The lessons of the Holocaust are searingly relevant to this day. Seventy-five years after the Liberation of Auschwitz-Birkenau, hatred and intolerance still lurk in the human heart, still tell new lies, adopt new disguises, and still seek new victims.So it is especially jarring that Charles followed up his visit to the hallowed ground of Yad Vashem to honor Mahmoud Abbas, a Holocaust denier who has engaged in explicit antisemitism, who honors terrorism and literally pays terrorists every day.
All too often, language is used which turns disagreement into dehumanisation.

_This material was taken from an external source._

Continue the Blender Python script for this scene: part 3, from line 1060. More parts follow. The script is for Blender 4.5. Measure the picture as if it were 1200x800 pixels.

Words are used as badges of shame to mark others as enemies, to brand those who are different as somehow deviant. All too often, virtue seems to be sought through verbal violence. All too often, real violence ensues, and acts of unspeakable cruelty are still perpetrated around the world against people for reasons of their religion, their race or their beliefs.
Knowing, as we do, the darkness to which such behaviour leads, we must be vigilant in discerning these ever-changing threats; we must be fearless in confronting falsehoods and resolute in resisting words and acts of violence.
Abbas met with Charles in Bethlehem, a city where Christians have been fleeing Muslim persecution, and claimed that Christians and Muslims under his rule live in peace and harmony.Charles, of course, didn't say anything, because he is not "fearless in confronting falsehoods."
It isn't only Charles, of course. Vladimir Putin and Emannuel Macron both met with Abbas as well during their visits.
I am not saying that it is always inappropriate to pay a state visit to the dictator of the Palestinian Authority. But to do so within a day of a visit to Yad Vashem where impassioned speeches are made about learning the lessons of the Holocaust, and immediately paying honor to a modern day Nazi who teaches his people that they must destroy the Jewish state via terror and "return," is the height of hypocrisy.